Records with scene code
╭──

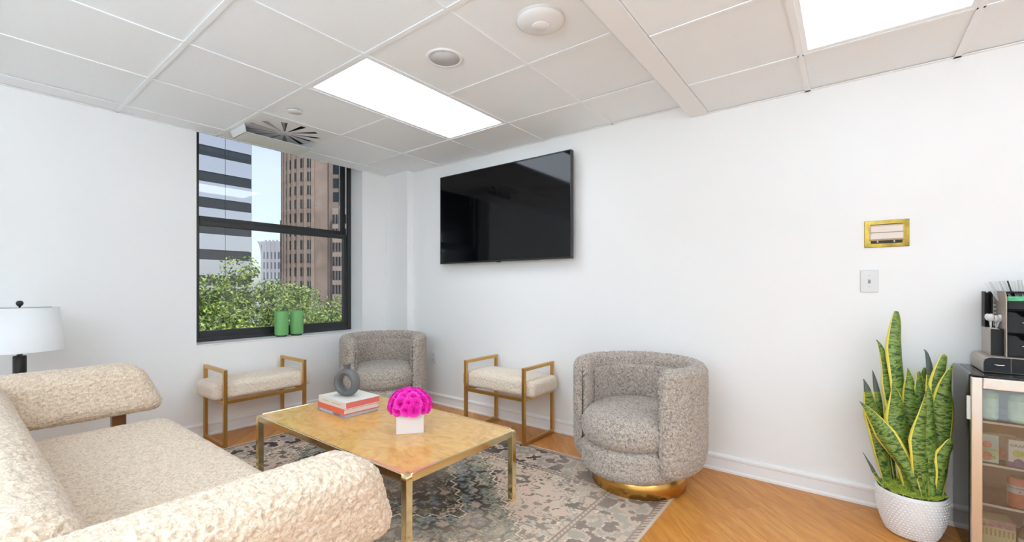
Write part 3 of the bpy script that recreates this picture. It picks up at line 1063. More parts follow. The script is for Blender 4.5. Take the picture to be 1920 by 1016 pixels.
# rose box
t = thing('rose_arrangement', 'dome of bright pink roses in a square white box', 'flower arrangement', (-1.922, 1.578, ZT), R(51))
bx = 0.072
g = G()
vs = [(-bx, -bx, 0), (bx, -bx, 0), (bx, bx, 0), (-bx, bx, 0), (-bx, -bx, 0.128), (bx, -bx, 0.128), (bx, bx, 0.128), (-bx, bx, 0.128)]
g.bbox(-bx, -bx, 0, bx, bx, 0.128, 0.002)
g.build('box_vase', mat('white_box', (0.84, 0.80, 0.79), 0.4), t)
# one rose: spiral of curled petals
def rose_mesh():
    vs, fs = [], []
    layers = [(3, 0.007, 0.026, 0.12, 0.0), (4, 0.013, 0.026, 0.3, 0.5), (5, 0.020, 0.023, 0.55, 0.2), (6, 0.027, 0.017, 0.85, 0.7)]
    for npet, rad, hgt, open_, ph in layers:
        for k in range(npet):
            a0 = 2 * PI * (k + ph) / npet
            span = 2 * PI / npet * 0.72
            nu_, nv_ = 6, 5
            b = len(vs)
            for i in range(nu_):
                s_ = i / (nu_ - 1) * 2 - 1
                for j in range(nv_):
                    q = j / (nv_ - 1)
                    edge = 1 - 0.25 * s_ * s_
                    rr = rad * (0.45 + 0.55 * q ** 0.6) + open_ * 0.010 * q ** 3 + 0.0012 * s_
                    zz = hgt * q * edge - open_ * 0.006 * q ** 4
                    a = a0 + s_ * span
                    vs.append((rr * math.cos(a), rr * math.sin(a), zz))
            for i in range(nu_ - 1):
                for j in range(nv_ - 1):
                    fs.append((b + i * nv_ + j, b + (i + 1) * nv_ + j, b + (i + 1) * nv_ + j + 1, b + i * nv_ + j + 1))
    me = bpy.data.meshes.new('rose')
    me.from_pydata(vs, [], fs)
    me.polygons.foreach_set('use_smooth', [True] * len(fs))
    me.update()
    return me
rm_ = rose_mesh()
PINK = mat('pink_petal', (0.95, 0.035, 0.58), 0.5, Subsurface_Weight=0.15)
PINK.node_tree.nodes['Principled BSDF'].inputs['Subsurface Radius'].default_value = (0.01, 0.004, 0.006)
rm_.materials.append(PINK)
G().lathe([(0.0, 0.0), (0.070, 0.0), (0.100, 0.02), (0.094, 0.055), (0.062, 0.083), (0.0, 0.094)], 24, c=(0, 0, 0.112)).build('bloom_core', mat('pink_core', (0.50, 0.0, 0.22), 0.7), t)
for ring, (el, cnt) in enumerate(((3, 14), (24, 13), (46, 9), (68, 5), (90, 1))):
    for k in range(cnt):
        az = 2 * PI * (k + 0.5 * (ring % 2)) / cnt + random.uniform(-0.06, 0.06)
        e = R(el + random.uniform(-3, 3))
        d = Vector((math.cos(e) * math.cos(az), math.cos(e) * math.sin(az), math.sin(e)))
        p = Vector((d.x * 0.098, d.y * 0.098, 0.130 + d.z * 0.080))
        o = link('rose', rm_, None, t, p)
        o.rotation_mode = 'QUATERNION'
        o.rotation_quaternion = d.to_track_quat('Z', 'Y') @ Matrix.Rotation(random.uniform(0, 6.28), 3, 'Z').to_quaternion()
        sc_ = random.uniform(0.92, 1.08)
        o.scale = (sc_, sc_, sc_)

# =================================================================== RUG
RX0, RX1, RY0, RY1 = -3.62, -0.775, 0.60, 2.680
st = 0.0048
nx, ny = int((RX1 - RX0) / st), int((RY1 - RY0) / st)
gx, gy = np.meshgrid(np.linspace(RX0, RX1, nx), np.linspace(RY0, RY1, ny), indexing='ij')
rcx, rcy = (RX0 + RX1) / 2, (RY0 + RY1) / 2
u = gx - rcx; v = gy - rcy
U, V2 = np.abs(u), np.abs(v)
hu, hv = (RX1 - RX0) / 2, (RY1 - RY0) / 2
edge = np.minimum(hu - U, hv - V2)
def n2(a, b, f, seed):
    P = np.stack([a.ravel(), b.ravel(), np.zeros(a.size)], 1)
    return vnoise(P, f, seed).reshape(a.shape)
def stepq(a, q):
    return np.floor(a / q) * q
# pattern coordinates are mirrored, knotted on a coarse step so that outlines come out jagged
Uq, Vq = stepq(U, 0.0065), stepq(V2, 0.0065)
wob = 0.018 * (n2(Uq, Vq, 9, 3) - 0.5)
def lin(*c):
    return np.array([((x / 255 + 0.055) / 1.055) ** 2.4 if x > 10 else x / 255 / 12.92 for x in c])
def setc(img, mask, c):
    img[mask] = c
img = np.zeros(gx.shape + (3,))
BEIGE_, PINKB, SAGE, TEAL, BLUE, DARK, WHITE, PLUM, TAUPE, RUST = (lin(205, 192, 180), lin(206, 186, 176), lin(140, 142, 126), lin(118, 136, 138), lin(112, 130, 146), lin(62, 58, 58), lin(226, 220, 210), lin(98, 88, 96), lin(165, 152, 142), lin(172, 140, 126))
img[:] = BEIGE_
# field motif contours
na = n2(Uq, Vq, 12, 21) * 0.6 + n2(Uq, Vq, 27, 22) * 0.4
nb = n2(Uq + 3, Vq, 17, 31) * 0.55 + n2(Uq, Vq + 5, 38, 32) * 0.45
fill = np.floor(na * 6 + 3 * (nb > 0.5)).astype(int)
pal = np.array([BEIGE_, PINKB, BEIGE_, lin(184, 178, 166), BEIGE_, PINKB, lin(170, 172, 166), BEIGE_, PINKB, PINKB, BEIGE_])
img[:] = pal[np.clip(fill, 0, 10)]
line1 = np.abs((na * 6) % 1 - 0.5) > 0.40
line2 = np.abs((nb * 5) % 1 - 0.5) > 0.43
setc(img, line1 & (nb > 0.36), lin(112, 98, 94))
setc(img, line2 & (na > 0.52), WHITE)
setc(img, (nb > 0.62) & (na > 0.50), lin(104, 100, 96))
# medallion: stepped diamonds
d = U / 1.02 + V2 / 0.80 + wob * 2
dstep = d + 0.075 * np.abs(((Uq - Vq) / 0.17) % 1 - 0.5) * 2 - 0.03 + 0.03 * np.sign(np.sin((Uq - Vq) / 0.027))
mz = [(1.00, SAGE), (0.80, TEAL), (0.62, lin(94, 100, 92)), (0.46, BLUE), (0.33, DARK), (0.2, RUST), (0.12, TEAL)]
pal2 = np.array([[SAGE, TEAL, SAGE, lin(160, 158, 146)], [TEAL, BLUE, lin(136, 150, 150), TEAL], [lin(94, 100, 92), DARK, lin(110, 112, 98), lin(84, 80, 78)], [BLUE, TEAL, lin(84, 96, 104), SAGE], [DARK, PLUM, lin(74, 70, 66), DARK], [RUST, PINKB, RUST, TAUPE], [TEAL, SAGE, TEAL, BLUE]])
for zi, (lim, c) in enumerate(mz):
    m = dstep < lim
    cols = pal2[zi][np.clip((na * 6 + 2 * (nb > 0.5)).astype(int) % 4, 0, 3)]
    img[m] = cols[m]
inner = dstep < 1.0
setc(img, inner & line1, lin(72, 66, 66))
setc(img, inner & line2 & (na > 0.45), lin(196, 186, 172))
setc(img, inner & (nb > 0.64) & (na < 0.52), lin(70, 66, 66))
setc(img, inner & (nb < 0.34) & (na > 0.5), lin(182, 168, 158))
zig = d + 0.05 * np.abs(((Uq - 1.15 * Vq) / 0.13) % 1 - 0.5) * 2
for lim, wl_ in ((1.02, 1), (0.82, 0), (0.64, 1), (0.48, 0), (0.35, 0)):
    setc(img, np.abs(zig - lim) < 0.016, lin(76, 68, 68))
    if wl_:
        setc(img, np.abs(zig - lim) < 0.008, WHITE)
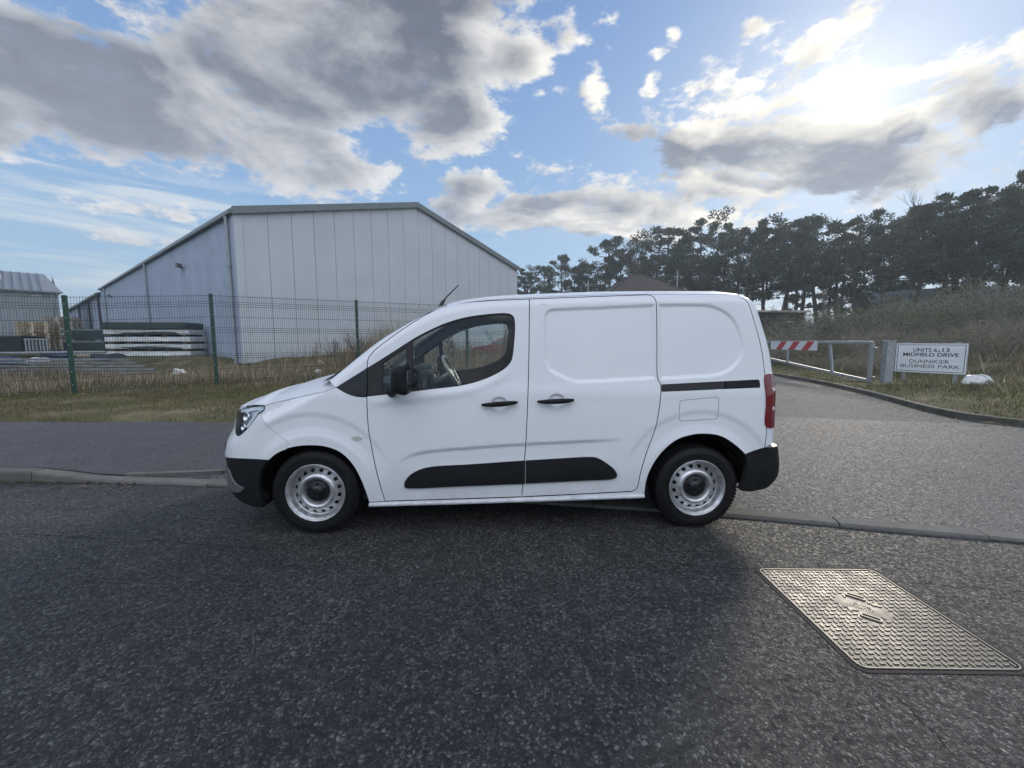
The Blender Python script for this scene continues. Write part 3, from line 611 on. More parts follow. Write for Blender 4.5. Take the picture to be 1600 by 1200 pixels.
def surf(u,z,off=0.0,bumper=False,flat=False):
    """point of the shell, near side (y negative)"""
    u=np.asarray(u,float).ravel(); z=np.asarray(z,float).ravel(); x,y=plan(u,z,bumper)
    x2,y2=plan(u+1e-3,z,bumper); x1,y1=plan(u-1e-3,z,bumper); tx,ty=x2-x1,y2-y1; L=np.maximum(np.hypot(tx,ty),1e-9)
    nx,ny=-ty/L,tx/L
    flip=ny<-.05; nx=np.where(flip,nx,nx)
    o=np.full(len(u),float(off)) if np.isscalar(off) else np.asarray(off,float).copy()
    if not bumper:
        d=pdist(u,z,TOPS,False); zt=np.interp(u,[p[0] for p in TOPS],[p[1] for p in TOPS]); d=np.where(z>zt,0,d)
        q=np.clip((RTOP-d)/RTOP,0,.94); o=o-RTOP*(1-np.sqrt(1-q*q))
    if not flat: o=o+relief(u,z)*sst(U0-.1,U0+.05,u)
    return np.stack([x+nx*o,-(y+ny*o),z],1)
def surf_n(u,z,**k):
    e=2e-3; a=surf(u+e,z,**k)-surf(u-e,z,**k); b=surf(u,z+e,**k)-surf(u,z-e,**k)
    n=np.cross(a,b); n/=np.maximum(np.linalg.norm(n,axis=1,keepdims=True),1e-12); return n
def inset(poly,g):
    """move a closed outline inwards by g"""
    P=np.array(poly,float); n=len(P); ar=.5*np.sum(P[:,0]*np.roll(P[:,1],-1)-np.roll(P[:,0],-1)*P[:,1]); sg=1 if ar>0 else -1
    out=[]
    for i in range(n):
        a=P[i]-P[i-1]; b=P[(i+1)%n]-P[i]; la,lb=np.hypot(*a),np.hypot(*b)
        if la<1e-9 or lb<1e-9: out.append(tuple(P[i])); continue
        na=np.array([-a[1],a[0]])/la*sg; nb=np.array([-b[1],b[0]])/lb*sg; m=na+nb; q=max(m@m/2,.5)
        out.append(tuple(P[i]+m/q*g))
    return out
def panel(poly,step=.02,gap=.0030,depth=.022,holes=(),hole_depth=.02,off=0.0,bumper=False,flat=False,fine=None,mirror=False,mi=0,both=False,doff=0.0):
    """a pressed sheet covering outline poly (u, z) with folded edges; returns V, F, N, material index"""
    loops=[inset(poly,gap)]+[list(h) for h in holes]
    lo=np.min(loops[0],0); hi=np.max(loops[0],0)
    gx,gz=np.meshgrid(np.arange(lo[0],hi[0],step),np.arange(lo[1],hi[1],step)); gx=gx+((np.arange(gx.shape[0])%2)*step/2)[:,None]
    gx,gz=gx.ravel(),gz.ravel()
    if fine is not None:
        for (fx0,fz0,fx1,fz1,fs) in fine:
            a,b=np.meshgrid(np.arange(fx0,fx1,fs),np.arange(fz0,fz1,fs)); gx=np.concatenate([gx,a.ravel()+fs*.31]); gz=np.concatenate([gz,b.ravel()+fs*.17])
    def keep(m):
        k=pdist(gx,gz,loops[0])<-m
        for h in loops[1:]: k&=pdist(gx,gz,h)>m
        return k
    k=keep(min(step,.012)*.5); gx,gz=gx[k],gz[k]
    vs=[];es=[]; spans=[]
    for L in loops:
        b=len(vs); vs+=[Vector((float(p[0]),float(p[1]))) for p in L]; es+=[(b+i,b+(i+1)%len(L)) for i in range(len(L))]; spans.append((b,len(L)))
    nb=len(vs); vs+=[Vector((float(a),float(b))) for a,b in zip(gx,gz)]
    V2,_,F2,ov,_,_=geometry.delaunay_2d_cdt(vs,es,[],0,1e-6)
    V2=np.array([tuple(v) for v in V2]); F2=np.array([f for f in F2 if len(f)==3])
    cen=V2[F2].mean(1); k=pdist(cen[:,0],cen[:,1],loops[0])<0
    for h in loops[1:]: k&=pdist(cen[:,0],cen[:,1],h)>0
    F2=F2[k]
    a=V2[F2]; cr=(a[:,1,0]-a[:,0,0])*(a[:,2,1]-a[:,0,1])-(a[:,1,1]-a[:,0,1])*(a[:,2,0]-a[:,0,0])
    F2=np.where((cr<0)[:,None],F2[:,::-1],F2); F2=F2[np.abs(cr)>1e-10]
    kw=dict(off=off,bumper=bumper,flat=flat)
    P=surf(V2[:,0],V2[:,1],**kw); N=surf_n(V2[:,0],V2[:,1],**kw)
    F=[tuple(f) for f in F2]; Vs=[P]; Ns=[N]; base=len(P)
    for li,L in enumerate(loops):
        d=depth if li==0 else hole_depth
        if d<=0: continue
        L=np.array(L); A=surf(L[:,0],L[:,1],**kw); n=surf_n(L[:,0],L[:,1],**kw); B=A-n*d
        t=np.roll(A,-1,0)-np.roll(A,1,0); fn=np.cross(t,n); fn/=np.maximum(np.linalg.norm(fn,axis=1,keepdims=True),1e-9)
        mid=np.mean(A,0); s=np.sign(np.sum((A-mid)*fn)) or 1
        if li: s=-s
        fn=fn*s
        Vs+=[A,B]; Ns+=[(fn*.8+n*.6),fn]; m=len(L)
        for i in range(m):
            j=(i+1)%m; q=(base+i,base+j,base+m+j,base+m+i)
            F.append(q if s>0 else q[::-1])
        base+=2*m
    nfl=len(F)-len(F2)
    Vs=np.concatenate(Vs); Ns=np.concatenate(Ns); Ns/=np.maximum(np.linalg.norm(Ns,axis=1,keepdims=True),1e-9)
    if mirror:
        Vs=Vs*[1,-1,1]; Ns=Ns*[1,-1,1]; F=[f[::-1] for f in F]
    return Vs,F,Ns,[mi]*(len(F)-nfl)+[mi+1]*nfl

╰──

■ PROBLEM ■
From the listing above, return each line with the word "that".

■ ANSWER IN FULL ■
Write part 3 of the bpy script that recreates this picture. It picks up at line 1063. More parts follow. The script is for Blender 4.5. Take the picture to be 1920 by 1016 pixels.
# pattern coordinates are mirrored, knotted on a coarse step so that outlines come out jagged